-- Start of Supplied data --

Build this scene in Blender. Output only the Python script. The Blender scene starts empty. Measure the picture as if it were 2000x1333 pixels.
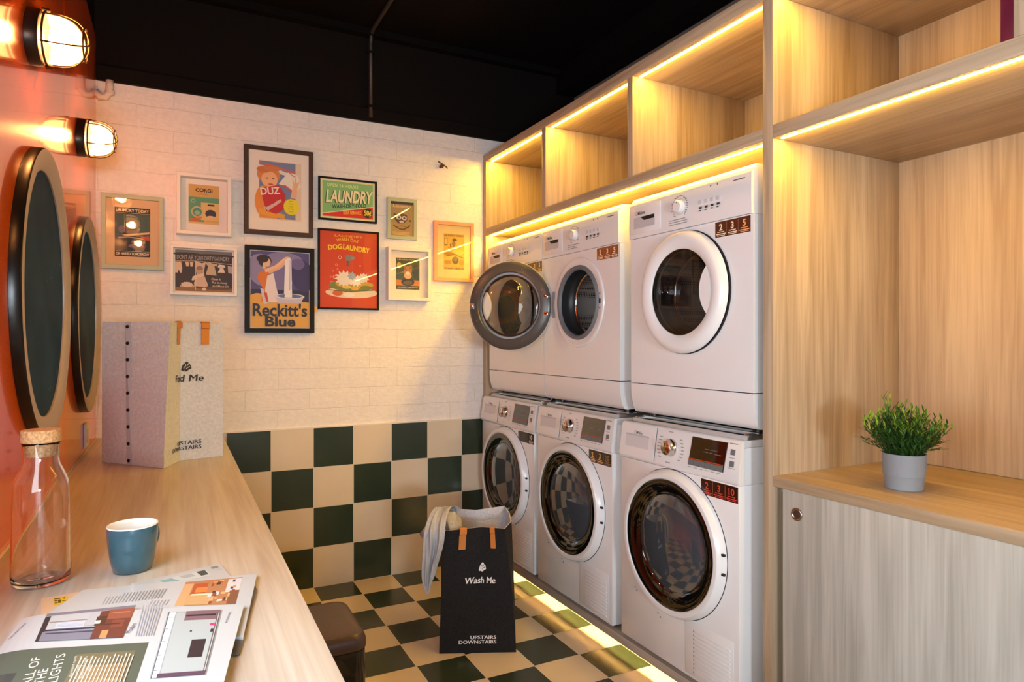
import bpy, bmesh, math, random
from mathutils import Vector, Matrix
from math import pi, sin, cos, radians, sqrt
random.seed(7)
S = bpy.context.scene
COL = S.collection

# ------------------------------------------------------------------ camera, world, light, exposure
cam_d = bpy.data.cameras.new('camera'); cam = bpy.data.objects.new('camera', cam_d); COL.objects.link(cam)
cam.location = (0, 0, 1.233); cam.rotation_euler = (radians(90), 0, radians(-27.02))
cam_d.sensor_width = 36; cam_d.lens = 1288.5 / 2000 * 36; cam_d.clip_start = 0.02
S.camera = cam
S.view_settings.view_transform = 'Standard'; S.view_settings.look = 'None'
S.view_settings.gamma = 1; S.view_settings.use_curve_mapping = False
S.view_settings.exposure = 0.15
W = bpy.data.worlds.new('world'); S.world = W; W.use_nodes = True
W.node_tree.nodes['Background'].inputs[0].default_value = (0.75, 0.87, 1, 1)
W.node_tree.nodes['Background'].inputs[1].default_value = 0.3

def area(name, loc, rot, sx, sy, power, col, spread=180):
    d = bpy.data.lights.new(name, 'AREA'); d.shape = 'RECTANGLE'; d.size = sx; d.size_y = sy
    d.energy = power; d.color = col; d.spread = radians(spread)
    o = bpy.data.objects.new(name, d); COL.objects.link(o); o.location = loc; o.rotation_euler = rot
    return o
# daylight entering by the shop window in the left wall beside the camera
area('daylight_side', (-0.285, -0.25, 1.275), (0, radians(-90), 0), 0.62, 3.0, 42, (0.84, 0.95, 1.0))
area('rear_fill', (0.03, -2.94, 1.14), (radians(90), 0, 0), 0.60, 0.36, 72, (0.80, 0.92, 1.0))  # added unseen fill from behind, kept low so the picture glass misses it


# ------------------------------------------------------------------ helpers
def lin(c):
    return tuple(((v/255)/12.92 if v/255 <= .04045 else ((v/255+.055)/1.055)**2.4) for v in c)
MATS = {}
def mat(name, rgb, rough=.5, metal=0, coat=0, coat_r=.05, emis=None, estr=0, bump=None, spec=.5, sheen=0):
    if name in MATS: return MATS[name]
    m = bpy.data.materials.new(name); m.use_nodes = True
    n = m.node_tree.nodes; b = n['Principled BSDF']
    b.inputs['Base Color'].default_value = (*lin(rgb), 1); b.inputs['Roughness'].default_value = rough
    b.inputs['Metallic'].default_value = metal; b.inputs['Coat Weight'].default_value = coat; b.inputs['Coat Roughness'].default_value = coat_r
    b.inputs['Specular IOR Level'].default_value = spec; b.inputs['Sheen Weight'].default_value = sheen
    if emis:
        b.inputs['Emission Color'].default_value = (*emis, 1); b.inputs['Emission Strength'].default_value = estr
    if bump:
        L = m.node_tree.links; t = n.new('ShaderNodeTexCoord'); x = n.new('ShaderNodeTexNoise'); x.inputs['Scale'].default_value = bump[0]
        x.inputs['Detail'].default_value = 6
        p = n.new('ShaderNodeBump'); p.inputs['Strength'].default_value = bump[1]; p.inputs['Distance'].default_value = bump[2]
        L.new(t.outputs['Object'], x.inputs['Vector']); L.new(x.outputs['Fac'], p.inputs['Height']); L.new(p.outputs['Normal'], b.inputs['Normal'])
    MATS[name] = m
    return m
def noisy(name, c1, c2, scale, rough=.8, bump=.3, dist=.001, detail=8, sheen=0, stretch=(1, 1, 1)):
    m = mat(name, c1, rough, sheen=sheen); n = m.node_tree.nodes; L = m.node_tree.links; b = n['Principled BSDF']
    t = n.new('ShaderNodeTexCoord'); mp = n.new('ShaderNodeMapping'); mp.inputs['Scale'].default_value = stretch
    x = n.new('ShaderNodeTexNoise'); x.inputs['Scale'].default_value = scale; x.inputs['Detail'].default_value = detail
    r = n.new('ShaderNodeValToRGB'); r.color_ramp.elements[0].position = .35; r.color_ramp.elements[1].position = .65
    r.color_ramp.elements[0].color = (*lin(c1), 1); r.color_ramp.elements[1].color = (*lin(c2), 1)
    p = n.new('ShaderNodeBump'); p.inputs['Strength'].default_value = bump; p.inputs['Distance'].default_value = dist
    L.new(t.outputs['Object'], mp.inputs[0]); L.new(mp.outputs[0], x.inputs['Vector']); L.new(x.outputs['Fac'], r.inputs[0]); L.new(r.outputs[0], b.inputs['Base Color'])
    L.new(x.outputs['Fac'], p.inputs['Height']); L.new(p.outputs[0], b.inputs['Normal'])
    return m
def wood(name, axis, light=(192, 173, 146), dark=(158, 138, 112), rough=.42, seed=0.0):
    m = mat(name, light, rough, spec=.35); n = m.node_tree.nodes; L = m.node_tree.links; b = n['Principled BSDF']
    t = n.new('ShaderNodeTexCoord')
    def nz(sc, al, detail, dist=0, off=0):
        mp = n.new('ShaderNodeMapping'); v = [sc]*3; v['xyz'.index(axis)] = al; mp.inputs['Scale'].default_value = v
        mp.inputs['Location'].default_value = (off+seed, off*.7+seed, off*.3)
        x = n.new('ShaderNodeTexNoise'); x.inputs['Scale'].default_value = 1; x.inputs['Detail'].default_value = detail; x.inputs['Distortion'].default_value = dist
        L.new(t.outputs['Object'], mp.inputs[0]); L.new(mp.outputs[0], x.inputs['Vector']); return x.outputs['Fac']
    a = nz(14, .9, 3, .6); c = nz(140, 3.0, 4, .3, 5); d = nz(45, 1.6, 4, 1.4, 9)
    def mm(op, p, q):
        k = n.new('ShaderNodeMath'); k.operation = op
        for i, v in enumerate((p, q)):
            if isinstance(v, (int, float)): k.inputs[i].default_value = v
            else: L.new(v, k.inputs[i])
        return k.outputs[0]
    s = mm('ADD', mm('ADD', mm('MULTIPLY', a, .55), mm('MULTIPLY', c, .22)), mm('MULTIPLY', d, .43))
    r = n.new('ShaderNodeValToRGB'); e = r.color_ramp.elements
    e[0].position = .46; e[1].position = .71; e[0].color = (*lin(dark), 1); e[1].color = (*lin(light), 1)
    L.new(s, r.inputs[0]); L.new(r.outputs[0], b.inputs['Base Color'])
    p = n.new('ShaderNodeBump'); p.inputs['Strength'].default_value = .12; p.inputs['Distance'].default_value = .0006
    L.new(s, p.inputs['Height']); L.new(p.outputs[0], b.inputs['Normal'])
    return m
def glassy(name, tint=(1, 1, 1), ior=1.5, boost=1.0, rough=0.0):
    """thin clear pane: transparent with a fresnel gloss"""
    m = bpy.data.materials.new(name); m.use_nodes = True; n = m.node_tree.nodes; L = m.node_tree.links
    n.remove(n['Principled BSDF']); o = n['Material Output']
    tr = n.new('ShaderNodeBsdfTransparent'); tr.inputs[0].default_value = (*tint, 1)
    gl = n.new('ShaderNodeBsdfGlossy'); gl.inputs['Roughness'].default_value = rough
    lw = n.new('ShaderNodeLayerWeight'); lw.inputs[0].default_value = .5
    pw = n.new('ShaderNodeMath'); pw.operation = 'POWER'; pw.inputs[1].default_value = 5
    mu = n.new('ShaderNodeMath'); mu.operation = 'MULTIPLY_ADD'; mu.inputs[1].default_value = .96; mu.inputs[2].default_value = .04*boost; mu.use_clamp = True
    mx = n.new('ShaderNodeMixShader')
    L.new(lw.outputs['Facing'], pw.inputs[0]); L.new(pw.outputs[0], mu.inputs[0]); L.new(mu.outputs[0], mx.inputs[0]); L.new(tr.outputs[0], mx.inputs[1]); L.new(gl.outputs[0], mx.inputs[2]); L.new(mx.outputs[0], o.inputs[0])
    MATS[name] = m
    return m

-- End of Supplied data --

**Exercise instructions**
Write out nothing but the lines from the start of the data through the line with "(0.80, 0.92, 1.0))". Leave out the pictures.

**Finished task**
Build this scene in Blender. Output only the Python script. The Blender scene starts empty. Measure the picture as if it were 2000x1333 pixels.
import bpy, bmesh, math, random
from mathutils import Vector, Matrix
from math import pi, sin, cos, radians, sqrt
random.seed(7)
S = bpy.context.scene
COL = S.collection

# ------------------------------------------------------------------ camera, world, light, exposure
cam_d = bpy.data.cameras.new('camera'); cam = bpy.data.objects.new('camera', cam_d); COL.objects.link(cam)
cam.location = (0, 0, 1.233); cam.rotation_euler = (radians(90), 0, radians(-27.02))
cam_d.sensor_width = 36; cam_d.lens = 1288.5 / 2000 * 36; cam_d.clip_start = 0.02
S.camera = cam
S.view_settings.view_transform = 'Standard'; S.view_settings.look = 'None'
S.view_settings.gamma = 1; S.view_settings.use_curve_mapping = False
S.view_settings.exposure = 0.15
W = bpy.data.worlds.new('world'); S.world = W; W.use_nodes = True
W.node_tree.nodes['Background'].inputs[0].default_value = (0.75, 0.87, 1, 1)
W.node_tree.nodes['Background'].inputs[1].default_value = 0.3

def area(name, loc, rot, sx, sy, power, col, spread=180):
    d = bpy.data.lights.new(name, 'AREA'); d.shape = 'RECTANGLE'; d.size = sx; d.size_y = sy
    d.energy = power; d.color = col; d.spread = radians(spread)
    o = bpy.data.objects.new(name, d); COL.objects.link(o); o.location = loc; o.rotation_euler = rot
    return o
# daylight entering by the shop window in the left wall beside the camera
area('daylight_side', (-0.285, -0.25, 1.275), (0, radians(-90), 0), 0.62, 3.0, 42, (0.84, 0.95, 1.0))
area('rear_fill', (0.03, -2.94, 1.14), (radians(90), 0, 0), 0.60, 0.36, 72, (0.80, 0.92, 1.0))  # added unseen fill from behind, kept low so the picture glass misses it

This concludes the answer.